The Illusion of AI Coding Velocity
If you ask an engineering leader how their team is doing with AI coding assistants this week, they will probably tell you everything is moving faster. Executives love to talk about massive gains in code generation speed. However, if you look closely at the actual workflow metrics in April 2026, a much more complicated reality emerges. We are writing code faster than ever, but we are not necessarily shipping better software.
The gap between perceived speed and actual engineering output is staggering. According to A 2026 Guide on How to Use AI for Developer Productivity published by Axify, while companies self-report massive gains, Google's extensive DORA research reveals that a 25 percent increase in AI adoption correlates to only about a 2 percent overall productivity increase. Developers are generating lines of code at breakneck speed, but the overall system delivery is barely moving the needle.
The Fast and Spurious Phenomenon
Why is there such a massive disconnect between coding speed and delivery throughput? The answer lies in where the bottleneck has moved. We have effectively solved the problem of typing characters into an IDE, but we have drastically increased the burden of reading, reviewing, and verifying that code.
A fascinating paper titled The Fast and Spurious: Developer Productivity with GenAI recently surveyed 415 software practitioners to understand this exact issue. Using the SPACE framework to measure productivity, the researchers found that AI adoption often leads to what they call spurious productivity.
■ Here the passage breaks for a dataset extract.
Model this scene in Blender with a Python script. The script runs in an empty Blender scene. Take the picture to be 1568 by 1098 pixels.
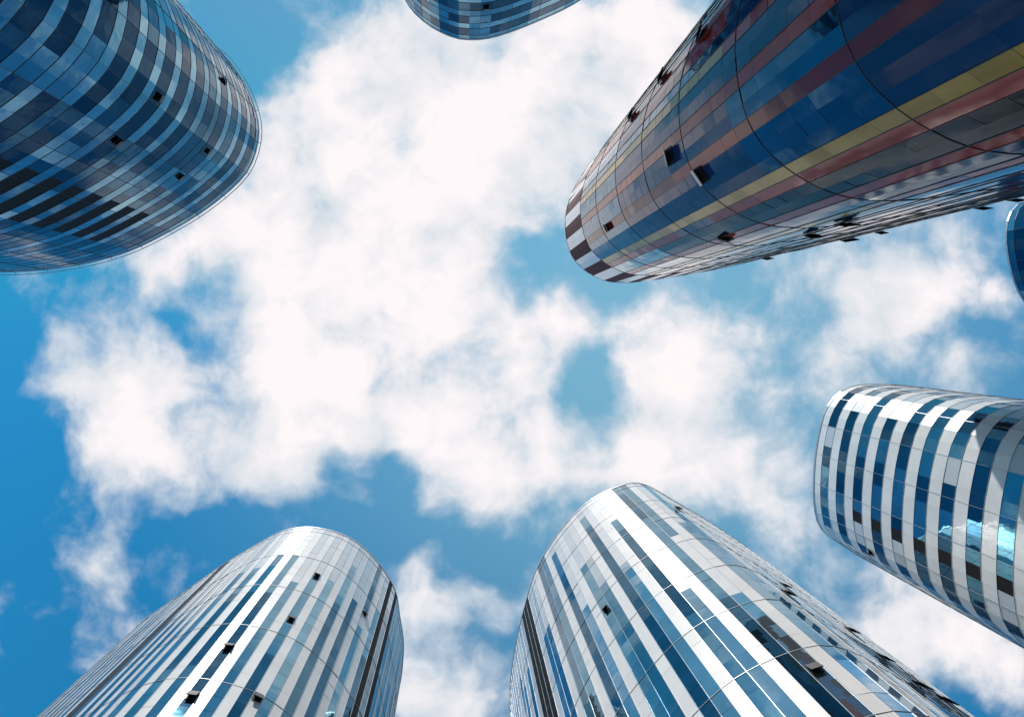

Developers experience a surface-level acceleration in code generation, but this speed is immediately offset by an increased code review burden and the persistent cognitive load required to verify AI outputs.
In other words, your junior developer might be able to generate a complex API endpoint in five minutes, but your senior engineer now has to spend thirty minutes reviewing it for subtle hallucinations, edge case failures, and architectural misalignments. The effort did not disappear. It just shifted downstream.
When AI Intensifies the Workload
This downstream shift has a profound impact on developer well-being. Because code generation is faster, management expectations have skyrocketed. Scope expands to fill the available time, leading to a relentless cycle of production and verification.
A February 2026 report titled AI Doesn't Reduce Work, It Intensifies It highlighted this alarming trend. The study revealed that a staggering 83 percent of workers said AI actually increased their workload. Even worse, burnout was reported by 62 percent of the associates surveyed. We are using AI to do more work rather than finishing earlier, and the human cost of managing this increased output is becoming unsustainable.
How to Fix Your Developer Workflow in 2026
So, how do we escape this trap? The solution is not to abandon AI coding tools. Instead, engineering teams must rethink their workflow design and treat AI as a system change rather than a magic wand.
Automate Your Validation
If AI is generating code at scale, you need automated validation at scale. Do not rely solely on human code reviews to catch AI hallucinations. You must implement aggressive continuous integration guardrails. Unit tests, integration tests, and security checks must be automated so that the human reviewer is only looking at architecture and business logic.
Measure Delivery, Not Activity
Stop tracking lines of code or the number of pull requests merged. As the data shows, high activity does not mean high productivity. Focus on cycle time, deployment frequency, and change failure rates. If your team is merging twice as many pull requests but your change failure rate is spiking, your AI tools are hurting you.
Control Your Own Toolkit
Finally, give developers the autonomy to use AI on their own terms. Forced adoption leads to metric gaming and burnout. Teams need flexible environments where they control their models and context. This is exactly why we built PorkiCoder. We wanted a blazingly fast AI IDE built from scratch where developers can bring their own API key. You pay a flat $20/month for the IDE with zero hidden surcharges, and you retain complete control over your workflow.
As we navigate the realities of software engineering in 2026, remember that speed is only valuable if it gets you to the finish line safely. Protect your team from spurious productivity, invest in robust testing, and build a workflow that actually scales.